Supplied material –
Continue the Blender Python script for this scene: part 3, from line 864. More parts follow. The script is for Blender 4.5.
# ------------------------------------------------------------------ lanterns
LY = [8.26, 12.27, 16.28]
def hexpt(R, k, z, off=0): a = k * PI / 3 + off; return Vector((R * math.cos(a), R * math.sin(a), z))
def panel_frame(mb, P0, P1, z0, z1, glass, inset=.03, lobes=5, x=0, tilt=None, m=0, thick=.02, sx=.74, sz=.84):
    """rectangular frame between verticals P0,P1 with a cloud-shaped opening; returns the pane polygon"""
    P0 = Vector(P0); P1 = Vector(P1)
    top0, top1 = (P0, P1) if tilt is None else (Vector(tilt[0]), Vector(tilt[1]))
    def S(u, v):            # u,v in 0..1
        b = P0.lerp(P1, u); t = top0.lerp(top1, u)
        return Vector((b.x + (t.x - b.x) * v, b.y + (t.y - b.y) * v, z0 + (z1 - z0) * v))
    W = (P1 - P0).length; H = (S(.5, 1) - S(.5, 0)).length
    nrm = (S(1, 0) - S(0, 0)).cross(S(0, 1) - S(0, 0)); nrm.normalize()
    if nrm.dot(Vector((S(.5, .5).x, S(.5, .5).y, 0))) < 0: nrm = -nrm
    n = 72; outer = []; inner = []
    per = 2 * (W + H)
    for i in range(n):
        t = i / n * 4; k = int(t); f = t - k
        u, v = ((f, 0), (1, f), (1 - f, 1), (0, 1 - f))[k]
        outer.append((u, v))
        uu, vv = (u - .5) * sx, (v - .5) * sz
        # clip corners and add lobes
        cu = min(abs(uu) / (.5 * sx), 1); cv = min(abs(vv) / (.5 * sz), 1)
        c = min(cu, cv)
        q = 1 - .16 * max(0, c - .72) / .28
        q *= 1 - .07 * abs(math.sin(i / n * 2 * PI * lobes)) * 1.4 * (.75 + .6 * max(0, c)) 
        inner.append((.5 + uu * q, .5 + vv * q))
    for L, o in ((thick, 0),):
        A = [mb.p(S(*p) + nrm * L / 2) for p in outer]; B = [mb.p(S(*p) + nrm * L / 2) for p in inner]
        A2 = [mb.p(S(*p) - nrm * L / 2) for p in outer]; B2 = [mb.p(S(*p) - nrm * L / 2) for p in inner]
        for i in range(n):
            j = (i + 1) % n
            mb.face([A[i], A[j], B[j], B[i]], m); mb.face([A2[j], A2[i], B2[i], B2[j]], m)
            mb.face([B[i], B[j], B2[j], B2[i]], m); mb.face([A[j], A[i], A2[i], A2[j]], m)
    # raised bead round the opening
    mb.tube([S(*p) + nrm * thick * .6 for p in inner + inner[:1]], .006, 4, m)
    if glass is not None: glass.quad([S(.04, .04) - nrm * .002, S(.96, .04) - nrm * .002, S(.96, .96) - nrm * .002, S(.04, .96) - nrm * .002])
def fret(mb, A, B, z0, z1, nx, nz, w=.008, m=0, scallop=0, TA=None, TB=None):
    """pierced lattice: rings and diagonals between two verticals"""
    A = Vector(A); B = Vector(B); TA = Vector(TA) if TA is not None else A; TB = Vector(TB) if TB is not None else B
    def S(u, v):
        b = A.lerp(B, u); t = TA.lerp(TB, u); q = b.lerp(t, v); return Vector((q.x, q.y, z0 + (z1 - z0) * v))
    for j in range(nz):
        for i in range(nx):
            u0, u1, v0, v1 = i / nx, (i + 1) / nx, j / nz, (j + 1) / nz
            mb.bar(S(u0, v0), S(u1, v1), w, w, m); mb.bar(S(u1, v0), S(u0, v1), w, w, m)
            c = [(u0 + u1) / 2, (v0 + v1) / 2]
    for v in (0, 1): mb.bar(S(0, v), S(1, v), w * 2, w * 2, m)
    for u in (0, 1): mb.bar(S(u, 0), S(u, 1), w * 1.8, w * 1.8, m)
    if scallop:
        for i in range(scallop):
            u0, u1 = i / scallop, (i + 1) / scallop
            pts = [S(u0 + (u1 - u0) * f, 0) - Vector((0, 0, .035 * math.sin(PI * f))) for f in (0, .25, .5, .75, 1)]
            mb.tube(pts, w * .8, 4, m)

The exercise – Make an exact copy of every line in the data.

Exercise solution –
Continue the Blender Python script for this scene: part 3, from line 864. More parts follow. The script is for Blender 4.5.
# ------------------------------------------------------------------ lanterns
LY = [8.26, 12.27, 16.28]
def hexpt(R, k, z, off=0): a = k * PI / 3 + off; return Vector((R * math.cos(a), R * math.sin(a), z))
def panel_frame(mb, P0, P1, z0, z1, glass, inset=.03, lobes=5, x=0, tilt=None, m=0, thick=.02, sx=.74, sz=.84):
    """rectangular frame between verticals P0,P1 with a cloud-shaped opening; returns the pane polygon"""
    P0 = Vector(P0); P1 = Vector(P1)
    top0, top1 = (P0, P1) if tilt is None else (Vector(tilt[0]), Vector(tilt[1]))
    def S(u, v):            # u,v in 0..1
        b = P0.lerp(P1, u); t = top0.lerp(top1, u)
        return Vector((b.x + (t.x - b.x) * v, b.y + (t.y - b.y) * v, z0 + (z1 - z0) * v))
    W = (P1 - P0).length; H = (S(.5, 1) - S(.5, 0)).length
    nrm = (S(1, 0) - S(0, 0)).cross(S(0, 1) - S(0, 0)); nrm.normalize()
    if nrm.dot(Vector((S(.5, .5).x, S(.5, .5).y, 0))) < 0: nrm = -nrm
    n = 72; outer = []; inner = []
    per = 2 * (W + H)
    for i in range(n):
        t = i / n * 4; k = int(t); f = t - k
        u, v = ((f, 0), (1, f), (1 - f, 1), (0, 1 - f))[k]
        outer.append((u, v))
        uu, vv = (u - .5) * sx, (v - .5) * sz
        # clip corners and add lobes
        cu = min(abs(uu) / (.5 * sx), 1); cv = min(abs(vv) / (.5 * sz), 1)
        c = min(cu, cv)
        q = 1 - .16 * max(0, c - .72) / .28
        q *= 1 - .07 * abs(math.sin(i / n * 2 * PI * lobes)) * 1.4 * (.75 + .6 * max(0, c)) 
        inner.append((.5 + uu * q, .5 + vv * q))
    for L, o in ((thick, 0),):
        A = [mb.p(S(*p) + nrm * L / 2) for p in outer]; B = [mb.p(S(*p) + nrm * L / 2) for p in inner]
        A2 = [mb.p(S(*p) - nrm * L / 2) for p in outer]; B2 = [mb.p(S(*p) - nrm * L / 2) for p in inner]
        for i in range(n):
            j = (i + 1) % n
            mb.face([A[i], A[j], B[j], B[i]], m); mb.face([A2[j], A2[i], B2[i], B2[j]], m)
            mb.face([B[i], B[j], B2[j], B2[i]], m); mb.face([A[j], A[i], A2[i], A2[j]], m)
    # raised bead round the opening
    mb.tube([S(*p) + nrm * thick * .6 for p in inner + inner[:1]], .006, 4, m)
    if glass is not None: glass.quad([S(.04, .04) - nrm * .002, S(.96, .04) - nrm * .002, S(.96, .96) - nrm * .002, S(.04, .96) - nrm * .002])
def fret(mb, A, B, z0, z1, nx, nz, w=.008, m=0, scallop=0, TA=None, TB=None):
    """pierced lattice: rings and diagonals between two verticals"""
    A = Vector(A); B = Vector(B); TA = Vector(TA) if TA is not None else A; TB = Vector(TB) if TB is not None else B
    def S(u, v):
        b = A.lerp(B, u); t = TA.lerp(TB, u); q = b.lerp(t, v); return Vector((q.x, q.y, z0 + (z1 - z0) * v))
    for j in range(nz):
        for i in range(nx):
            u0, u1, v0, v1 = i / nx, (i + 1) / nx, j / nz, (j + 1) / nz
            mb.bar(S(u0, v0), S(u1, v1), w, w, m); mb.bar(S(u1, v0), S(u0, v1), w, w, m)
            c = [(u0 + u1) / 2, (v0 + v1) / 2]
    for v in (0, 1): mb.bar(S(0, v), S(1, v), w * 2, w * 2, m)
    for u in (0, 1): mb.bar(S(u, 0), S(u, 1), w * 1.8, w * 1.8, m)
    if scallop:
        for i in range(scallop):
            u0, u1 = i / scallop, (i + 1) / scallop
            pts = [S(u0 + (u1 - u0) * f, 0) - Vector((0, 0, .035 * math.sin(PI * f))) for f in (0, .25, .5, .75, 1)]
            mb.tube(pts, w * .8, 4, m)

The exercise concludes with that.